Короче, когда на экране первая советская «плейбой-звезда» и будущая «маленькая Вера» скинула халатик и осталась в одних панталончиках, на зал обрушилась липкая тишина. Было слышно, как стрекочет проектор, как матюгнулся на улице споткнувшийся о свою тень прапорщик, как хрустнула в сведенных судорогой челюстях моего соседа спичка… Героиня потянула панталончики вниз. Зал перестал дышать…
И тут все кончилось. Проектор замолк, зажегся свет, экран превратился в простыню. «Выходи строиться!» – попытался гаркнуть замполит, но вой ста с лишним глоток размазал тщедушную команду по полу, как окурок по плацу. «Выходи стро-о-о…» – «А-а-а!!!» – «Выходи…» – «А-а-а!!!». Топот, улюлюканье, свист и готовые полететь в сторону замполита тяжелые предметы столовской утвари заставили присутствующего при всем этом дежурного офицера принять срочные меры по спасению чести замполитовского мундира. Он не стал кричать. Он не стал стрелять в потолок. Он просто щелкнул выключателем. Сидевший за проектором рефлекторно запустил свой аппарат… Что любопытно: пленка оказалась перемотанной на начало и… Снова слышен только хруст спички, хриплое дыхание да: «От бэль…» – смачно не выдержал кто-то в конце этой безумно антисоветской сцены с панталончиками, но соседи аккуратно и предусмотрительно заткнули ему рот пилоткой…
Таким образом, беззаботно-патриотическое название фильма усыпило бдительность замполита, а дважды повторенное начало сконцентрировало внимание аудитории, сначала ожидавшей «чегонибудьещетакого», а затем погрузившейся в атмосферу сорокового года.
Сеанс дал неожиданный эффект: в замполите стали видеть воплощение НКВД, ВКП (б) и лично товарища Берия. Армия, кузница патриотов и верных ленинцев, где-то дала сбой: то ли молот поизносился, то ли наковальня порасплющилась, то ли исходный продукт не той марки пошел, но… Чрезмерно усердное замполитово стремление воспитать нас «преданными делу партии» дало обратный результат: никто из нашего призыва не обзавелся «красным билетом», хотя в армии сделать это было значительно проще, чем на гражданке…

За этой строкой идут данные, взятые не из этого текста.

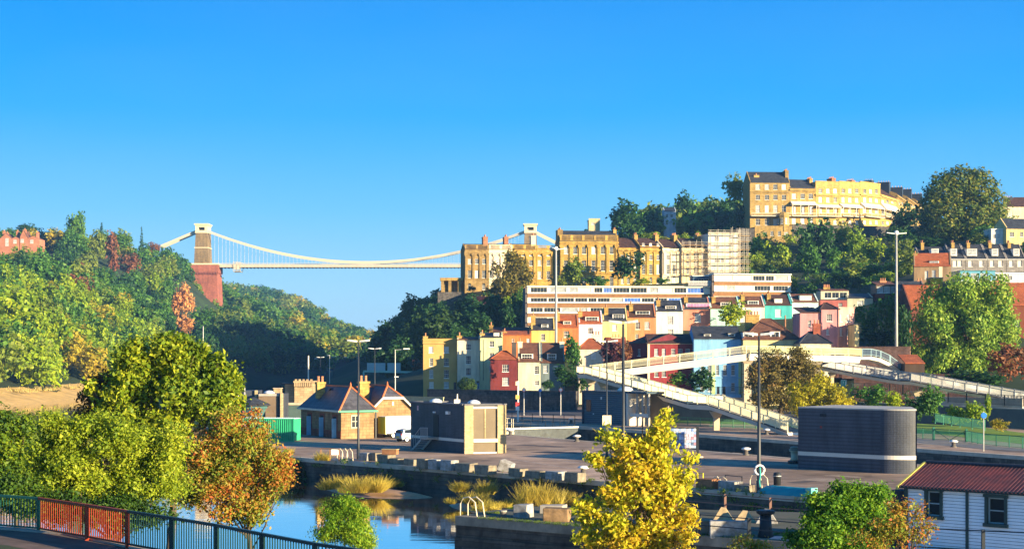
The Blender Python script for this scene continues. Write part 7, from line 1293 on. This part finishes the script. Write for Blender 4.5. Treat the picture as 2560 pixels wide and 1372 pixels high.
tree('green_bush', 'bright green leafy bush left of the white weatherboard hut', 'shrub', (13.2,62,-2.6), crown([(2060,1250,40,28),(2110,1235,40,26),(2150,1250,40,30),(2080,1290,60,40),(2160,1290,50,34),(2040,1320,44,36),(2120,1340,80,40),(2200,1240,30,20),(2000,1350,30,24),(2200,1330,30,40)], 62), 4200, 9, .065, .15, FRESH, 58, .14, sub=12, ss=0.38, inner=.45)
tree('berry_bush', 'red berried shrub with sparse shoots in front of the white hut corner', 'shrub', (14.6,57,-2.6), crown([(2230,1270,16,18),(2200,1320,30,24),(2250,1310,26,30),(2290,1290,16,20),(2240,1350,44,26),(2190,1360,30,20),(2300,1340,22,20),(2268,1262,8,14),(2300,1262,8,8),(2325,1310,10,8),(2150,1350,24,18)], 57), 620, 7, .055, .14, CRAB, 59, .06, sub=6, ss=0.5, inner=.2)
for i, (px, py, lb) in enumerate([(1860,1352,'tiny reddish shrub at the bottom edge left of the green bush'), (1900,1362,'second tiny reddish shrub at the bottom edge')]): tree('small_shrub', lb, 'shrub', P(px, 1420, 60), crown([(px,py,24,12),(px+20,py+12,24,12),(px-22,py+14,16,10)], 60), 160, 6, .045, .12, CRAB, 70+i, .03, inner=.2)
# bank undergrowth under the foreground trees, ivy on the quay wall
def stuffleaf(name, lst, ncl, nl, L, sp, m, seed, label, **k): return tag(link(name, quadmesh(name, leaves(lst, ncl, nl, L, sp, seed, **k), m)), label, 'vegetation', kind='stuff')
r = random.Random(8); stuffleaf('bank_vegetation', [(x, y, float(hB(np.array([x]), np.array([y]))[0])+.2, 1.6, 1.6, .9) for x, y in [(r.uniform(-30, -6), r.uniform(53, 74)) for _ in range(110)] if y > 50-.8*(x+10)*.3], 3600, 9, .07, .3, LM['dark_green'], 60, 'low dark undergrowth on the river bank behind the fence', inner=.3)
stuffleaf('bank_vegetation', [(x, 58-.35*(x-6)+r.uniform(-2, 2), -1.6, 1.5, 1.5, 1.) for x in np.arange(2, 24, .8)], 1500, 8, .07, .25, LM['dark_green'], 61, 'dark undergrowth along the bottom edge in front of the pier', inner=.3)
def along(s): return (-18.5-6.15*s, 150+6.6*s)
stuffleaf('wall_ivy', [(-20.5-k*.9, 151.6+k*.97-.4, -1.2+.3*math.sin(k), 1.2, 1., 1.1) for k in range(16)], 1500, 8, .13, .25, LM['ivy'], 62, 'dark ivy and weeds hanging over the quay wall left of the first lamp', inner=.4)
def sweep_weeds(): 
    L = []; 
    for k in range(160):
        s = r.random(); a = V(-18.5,150,0).lerp(V(6.7,123,0), s) if k % 2 else V(6.7,123,0).lerp(V(24.5,103.5,0), s); L.append((a.x-.05, a.y-.08, r.choice([-.5, -.9, .05, -.2]), r.uniform(.2,.5), .12, r.uniform(.1,.3)))
    return L
stuffleaf('wall_weeds', sweep_weeds(), 1200, 6, .06, .08, LM['olive'], 63, 'small weeds growing out of the quay wall and its coping')
# reeds and grass tufts as blades
def blades(lst, n, seed, lean=.25, wd=.018):
    r_ = np.random.default_rng(seed); B = np.array(lst, float); k = r_.integers(0, len(B), n); a = r_.random(n)*6.283; d = r_.random(n)**.6
    b = B[k, :3]+np.stack([np.cos(a)*d*B[k, 3], np.sin(a)*d*B[k, 3], np.zeros(n)], 1); h = B[k, 4]*(.35+.8*r_.random(n)*(.6+.4*np.sin(a*3+k)))
    dr = np.stack([np.cos(a)*d, np.sin(a)*d, np.zeros(n)], 1)*lean+r_.normal(size=(n, 3))*.24; dr[:, 2] = 1; dr /= np.linalg.norm(dr, axis=1)[:, None]; tip = b+dr*h[:, None]; tip[:, :2] += dr[:, :2]*h[:, None]*.5; tip[:, 2] -= .1*h
    s = np.stack([np.sin(a+1.3), np.cos(a+1.3), np.zeros(n)], 1)*wd; return np.stack([b-s, b+s, tip+s*.3, tip-s*.3], 1).reshape(-1, 3)
REED = leafmat('reed_blades', [(.16,.15,.03), (.42,.34,.04), (.62,.47,.08)], .4); TURF = leafmat('turf_blades', [(.03,.07,.01), (.10,.18,.015), (.30,.32,.03)], .4); STRAW = leafmat('straw_blades', [(.3,.24,.08), (.5,.38,.12), (.62,.5,.2)], .4)
def gz(px, py, z=-1.7): p = G(px, py, z); return p
def tuft(label, px, py, r_, h, n=900, m=None, seed=0, z=-1.75, lean=.5, name='grass_tuft', wd=.02):
    p = gz(px, py, z); q = random.Random(int(px)); L = [(0,0,0,r_*.5,h)]+[(q.uniform(-.75,.75)*r_, q.uniform(-.75,.75)*r_, 0, r_*q.uniform(.18,.4), h*q.uniform(.55,1.15)) for _ in range(9)]
    me = quadmesh(name, blades(L, int(n*1.2), seed+int(px), lean*.65, wd), m or REED); return tag(link(name, me, loc=p), label, 'grass tuft', 'reed and grass tufts by the quay wall')
tuft('rounded golden grass tuft on the mud left of the two ball shaped ones', 835, 1222, 1.5, 1.3, 2600, lean=.9); tuft('large drooping golden grass tuft in the middle of the mud bank', 905, 1228, 1.9, 1.5, 3400, lean=1.); tuft('low golden grass running right along the mud bank', 965, 1216, 1.6, 1.0, 2000); tuft('low golden grass near the right end of the mud bank', 1000, 1212, 1.4, .9, 1500); tuft('bright green gold tuft at the right end of the mud bank', 1040, 1206, .8, 1.1, 1200, leafmat('green_gold_blades', [(.12,.16,.02), (.35,.35,.03)], .4)); tuft('small green tuft against the wall above the mud bank', 985, 1192, .5, .7, 700, TURF)
tuft('ball shaped yellow tuft clinging to the quay wall', 1157, 1228, .65, .9, 1500, z=-1.3, lean=1.); tuft('pointed yellow tuft against the quay wall', 1216, 1236, .6, 1.4, 1300, z=-1.5, lean=.4); tuft('drooping yellow tuft at the water edge', 1188, 1258, .9, 1.1, 1800, lean=1.); tuft('small low yellow tuft in the water on the left', 1128, 1258, .45, .6, 700, lean=.9); tuft('golden low grass between the pointed tuft and the reeds', 1250, 1266, 1.5, .7, 1600); tuft('low yellow grass behind the pier tip hoops', 1215, 1276, 1.2, .6, 1200)
tuft('tall reed bed standing against the wall right of the low yellow grass', 1340, 1262, 1.1, 1.9, 2200, z=-1.7, lean=.25, name='reed_bed'); tuft('second tall reed bed at the right, partly brown', 1378, 1264, .9, 1.7, 1700, leafmat('brown_reeds', [(.14,.10,.04), (.36,.28,.05), (.5,.42,.07)], .3), lean=.3, name='reed_bed'); tuft('ragged yellow reeds right of the tall reed beds', 1415, 1262, .9, 1.2, 1300, lean=.5, name='reed_bed')
tuft('yellow weed tuft on the quay corner beside the rusty guard frame', 806, 1150, .7, .9, 900, z=0, lean=.4); tuft('single tall grass clump on the quay edge left of the rusty frame', 722, 1136, .4, .9, 500, z=0)
MUD = mat('river_mud', (.40,.24,.11), .55, .25, .8, .4, spec=.5)
def mound(px, py, rx, ry, h, seed, rot=-.8):
    p = gz(px, py, -2.1); mb = MB(); n = 28; rr = random.Random(seed); ph = rr.random()*6; ring = []
    for k, (f_, z) in enumerate([(1.,-.25),(.9,.04),(.7,h*.6),(.4,h),(.1,h*1.05)]): ring.append([(rx*f_*(1+.14*math.sin(3*a+ph)+.08*math.sin(7*a))*math.cos(a), ry*f_*(1+.14*math.sin(3*a+ph))*math.sin(a), z) for a in [2*math.pi*i/n for i in range(n)]])
    mb.v = [v for q in ring for v in q]; mb.f = [(k*n+i, k*n+(i+1) % n, (k+1)*n+(i+1) % n, (k+1)*n+i) for k in range(4) for i in range(n)]+[tuple(4*n+i for i in range(n))]; mb.m = [0]*len(mb.f); o = mb.build('mud_bank', MUD, loc=p, rz=rot, smooth=True); return tag(o, kind='structure')
mound(930, 1230, 6.8, 1.9, .38, 1); mound(1200, 1270, 3.6, 1.6, .3, 2); mound(1330, 1268, 4.4, 1.7, .42, 3)
# golden mud shore on the far left bank of the river
sh = [(-150,300), (-135,345), (-125,390), (-122,440), (-122,494), (-128,545), (-133,587), (-131,640)]
mb = MB()
for i, (x, y) in enumerate(sh): mb.v += [(x+3,y,-2.6),(x,y,-1.9),(x-4,y,-1.0),(x-8,y,-.1),(x-14,y+2,1.3)]
for i in range(len(sh)-1):
    for j in range(4): mb.f.append((i*5+j, (i+1)*5+j, (i+1)*5+j+1, i*5+j+1)); mb.m.append(0)
struct('muddy_shore', mb, mat('sunlit_mud', (.52,.34,.12), .9, .3, .25, .4), smooth=True)
tag(link('shore_reeds', quadmesh('shore_reeds', blades([(x-13+r.uniform(-3,5), y+r.uniform(-25,25), .2, 4, 1.6) for x, y in sh for _ in range(6)], 5200, 5, .3, .12), STRAW)), 'straw coloured reeds along the muddy shore', 'reeds', kind='stuff')
# moss, lawn tussocks and grass on the pier
tag(link('pier_grass', quadmesh('pier_grass', blades([(*V(-3,95.6,0).lerp(V(12,84.2,0), s)[:2], 0, .5, .16) for s in np.linspace(.1, 1, 26)]+[(*G(px, py)[:2], 0, .6, .16) for px, py in ((1230,1282),(1290,1270),(1800,1335),(1860,1338),(1700,1320),(1940,1335))], 6500, 9, .5, .015), TURF)), 'short green grass and moss along the coping of the near pier', 'grass', kind='stuff')

# wood on the plateau behind the golden terrace
r = random.Random(77); stand = []
for yy in np.arange(640, 800, 11):
    for xx in np.arange(52, 250, 11):
        x = xx+r.uniform(-4, 4); y = yy+r.uniform(-4, 4); px = 1280+F*x/y
        if 1590 < px < 1860: stand.append((x, y, hterr(x, y)+5, r.uniform(5.5, 8), r.uniform(6, 8), r.choice(['dark_green','mid_green','olive'])))
woodland('plateau_woodland', stand, 'dark woodland on the plateau behind the golden terrace', None, 360, .13)
# morning haze filling the valley air
hz = MB().box(-3300, 3300, -700, 5600, -11, 150).build('haze', None); hz.data.materials.clear(); m = bpy.data.materials.new('haze_air'); m.use_nodes = True; n = m.node_tree.nodes; n.clear(); o_ = n.new('ShaderNodeOutputMaterial'); v = n.new('ShaderNodeVolumePrincipled')
v.inputs['Color'].default_value = (.20,.48,1,1); v.inputs['Density'].default_value = .0001; v.inputs['Anisotropy'].default_value = 0; m.node_tree.links.new(v.outputs[0], o_.inputs['Volume']); hz.data.materials.append(m); tag(hz, 'thin blue morning haze over the river valley', 'haze', kind='stuff')
sc.cycles.volume_bounces = 0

Между теми, кто вместе постигал премудрости выживания в армейских условиях, еще в «карантине» установилась какая-то странная, почти родственная связь: неслучайно друг друга у нас называли «братан», «братуха», «братишка». (Это потом, спустя годы, слово «братва» получило бандитский привкус, а тогда…). Видимо, ничто так не сближает, как совместное противостояние трудностям, бедам, опасностям…
Служил со мной с первого дня парнишка из Северодвинска Сережка Белозёров. После присяги нас разбросали по разным подразделениям: меня – в одну из рот, его – в отделение радистов водителем…
Дедовская иерархия была довольно строгой: припахивать новобранцев на различные работы позволялось только внутри своего подразделения, а если кто хотел по необходимости «прихватить» «чужого» молодого бойца, то следовало договориться с «родными» дедами, но такое бывало нечасто.
На радиостанции, где служил Сережка, дедов было полторы штуки, в связи с чем он, по-моему, испытывал некий комплекс вины перед нами, так как у нас дедов было больше и «шуршать» приходилось активней. Чего греха таить, ему немножко завидовали по этому поводу. Но он был добр и старался помочь если не делом, то хотя бы словом (а в армии слово – великое дело). Его вовремя сказанное добродушное (и словно извиняющееся за собственное относительное «благополучие») «все образуется» много раз становилось единственной поддержкой на грани отчаяния…
Время шло. С каждым месяцем наши глаза становились веселей, ремни – свободней, а дембель – ближе…
Когда мы отбарабанили год, Сергею дали отпуск по поводу похорон его родственника. Вернулся из дома более грустным, чем уезжал: и повод для поездки нерадостный, и после нескольких дней «воли» возвращаться обратно – удовольствие ниже среднего… Но на него тут же набросились с расспросами: «Как там? Что носят? Что слушают?». Новости свободы «из первых рук»…
…В августе 1987 года мы были уже почти дедами. Однажды я стоял в суточном наряде дневальным, а Сергей готовился на выезд (свозить нескольких наших бойцов по каким-то хозяйственным нуждам). Вдруг он попросил меня спеть. Мы зашли в батальонную ленинскую комнату, я достал гитару и затянул из Высоцкого:
За меня невеста отрыдает честно,
За меня ребята отдадут долги…
Посидели, помолчали. Потом его вызвали к машине, и он уехал.